STORED DATA
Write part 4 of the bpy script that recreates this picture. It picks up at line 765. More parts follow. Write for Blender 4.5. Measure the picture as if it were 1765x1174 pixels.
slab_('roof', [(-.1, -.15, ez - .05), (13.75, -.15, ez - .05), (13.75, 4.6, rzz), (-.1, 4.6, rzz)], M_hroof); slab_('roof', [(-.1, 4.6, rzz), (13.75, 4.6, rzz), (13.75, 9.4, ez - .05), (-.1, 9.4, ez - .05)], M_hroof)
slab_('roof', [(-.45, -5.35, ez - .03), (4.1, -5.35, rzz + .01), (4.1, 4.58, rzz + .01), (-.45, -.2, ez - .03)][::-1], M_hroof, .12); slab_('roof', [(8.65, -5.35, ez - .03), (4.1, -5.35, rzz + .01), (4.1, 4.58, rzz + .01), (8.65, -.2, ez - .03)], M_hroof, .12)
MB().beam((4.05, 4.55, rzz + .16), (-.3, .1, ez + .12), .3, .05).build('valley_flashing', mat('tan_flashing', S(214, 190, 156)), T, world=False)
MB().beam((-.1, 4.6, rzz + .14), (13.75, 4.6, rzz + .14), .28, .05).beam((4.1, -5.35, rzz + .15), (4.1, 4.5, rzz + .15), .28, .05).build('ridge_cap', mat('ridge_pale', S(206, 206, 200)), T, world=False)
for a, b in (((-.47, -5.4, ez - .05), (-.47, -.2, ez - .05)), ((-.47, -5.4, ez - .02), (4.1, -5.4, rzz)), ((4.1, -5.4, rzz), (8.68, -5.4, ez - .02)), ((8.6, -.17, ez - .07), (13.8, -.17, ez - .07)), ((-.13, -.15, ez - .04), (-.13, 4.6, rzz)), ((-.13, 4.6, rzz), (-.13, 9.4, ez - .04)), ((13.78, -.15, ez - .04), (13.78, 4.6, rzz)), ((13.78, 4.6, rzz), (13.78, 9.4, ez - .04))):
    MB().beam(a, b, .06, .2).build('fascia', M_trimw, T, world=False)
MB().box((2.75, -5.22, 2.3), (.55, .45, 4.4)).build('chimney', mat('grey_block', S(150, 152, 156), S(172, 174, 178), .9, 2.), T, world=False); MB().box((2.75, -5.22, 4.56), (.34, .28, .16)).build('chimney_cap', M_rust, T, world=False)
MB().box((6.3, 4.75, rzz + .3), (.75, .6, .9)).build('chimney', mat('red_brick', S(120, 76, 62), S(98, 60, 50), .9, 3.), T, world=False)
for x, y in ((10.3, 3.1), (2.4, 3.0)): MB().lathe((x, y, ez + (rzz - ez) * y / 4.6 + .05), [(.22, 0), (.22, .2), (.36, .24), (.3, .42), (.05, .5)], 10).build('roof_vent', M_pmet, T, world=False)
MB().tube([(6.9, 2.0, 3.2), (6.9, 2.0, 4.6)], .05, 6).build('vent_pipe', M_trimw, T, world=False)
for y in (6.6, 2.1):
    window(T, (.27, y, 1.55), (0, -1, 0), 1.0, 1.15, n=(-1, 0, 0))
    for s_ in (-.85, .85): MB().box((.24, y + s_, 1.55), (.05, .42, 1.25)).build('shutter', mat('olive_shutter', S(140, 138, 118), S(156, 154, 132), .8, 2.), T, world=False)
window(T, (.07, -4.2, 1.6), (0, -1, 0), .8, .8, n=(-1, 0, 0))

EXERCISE
Reproduce the data shown above exactly.

RESULT
Write part 4 of the bpy script that recreates this picture. It picks up at line 765. More parts follow. Write for Blender 4.5. Measure the picture as if it were 1765x1174 pixels.
slab_('roof', [(-.1, -.15, ez - .05), (13.75, -.15, ez - .05), (13.75, 4.6, rzz), (-.1, 4.6, rzz)], M_hroof); slab_('roof', [(-.1, 4.6, rzz), (13.75, 4.6, rzz), (13.75, 9.4, ez - .05), (-.1, 9.4, ez - .05)], M_hroof)
slab_('roof', [(-.45, -5.35, ez - .03), (4.1, -5.35, rzz + .01), (4.1, 4.58, rzz + .01), (-.45, -.2, ez - .03)][::-1], M_hroof, .12); slab_('roof', [(8.65, -5.35, ez - .03), (4.1, -5.35, rzz + .01), (4.1, 4.58, rzz + .01), (8.65, -.2, ez - .03)], M_hroof, .12)
MB().beam((4.05, 4.55, rzz + .16), (-.3, .1, ez + .12), .3, .05).build('valley_flashing', mat('tan_flashing', S(214, 190, 156)), T, world=False)
MB().beam((-.1, 4.6, rzz + .14), (13.75, 4.6, rzz + .14), .28, .05).beam((4.1, -5.35, rzz + .15), (4.1, 4.5, rzz + .15), .28, .05).build('ridge_cap', mat('ridge_pale', S(206, 206, 200)), T, world=False)
for a, b in (((-.47, -5.4, ez - .05), (-.47, -.2, ez - .05)), ((-.47, -5.4, ez - .02), (4.1, -5.4, rzz)), ((4.1, -5.4, rzz), (8.68, -5.4, ez - .02)), ((8.6, -.17, ez - .07), (13.8, -.17, ez - .07)), ((-.13, -.15, ez - .04), (-.13, 4.6, rzz)), ((-.13, 4.6, rzz), (-.13, 9.4, ez - .04)), ((13.78, -.15, ez - .04), (13.78, 4.6, rzz)), ((13.78, 4.6, rzz), (13.78, 9.4, ez - .04))):
    MB().beam(a, b, .06, .2).build('fascia', M_trimw, T, world=False)
MB().box((2.75, -5.22, 2.3), (.55, .45, 4.4)).build('chimney', mat('grey_block', S(150, 152, 156), S(172, 174, 178), .9, 2.), T, world=False); MB().box((2.75, -5.22, 4.56), (.34, .28, .16)).build('chimney_cap', M_rust, T, world=False)
MB().box((6.3, 4.75, rzz + .3), (.75, .6, .9)).build('chimney', mat('red_brick', S(120, 76, 62), S(98, 60, 50), .9, 3.), T, world=False)
for x, y in ((10.3, 3.1), (2.4, 3.0)): MB().lathe((x, y, ez + (rzz - ez) * y / 4.6 + .05), [(.22, 0), (.22, .2), (.36, .24), (.3, .42), (.05, .5)], 10).build('roof_vent', M_pmet, T, world=False)
MB().tube([(6.9, 2.0, 3.2), (6.9, 2.0, 4.6)], .05, 6).build('vent_pipe', M_trimw, T, world=False)
for y in (6.6, 2.1):
    window(T, (.27, y, 1.55), (0, -1, 0), 1.0, 1.15, n=(-1, 0, 0))
    for s_ in (-.85, .85): MB().box((.24, y + s_, 1.55), (.05, .42, 1.25)).build('shutter', mat('olive_shutter', S(140, 138, 118), S(156, 154, 132), .8, 2.), T, world=False)
window(T, (.07, -4.2, 1.6), (0, -1, 0), .8, .8, n=(-1, 0, 0))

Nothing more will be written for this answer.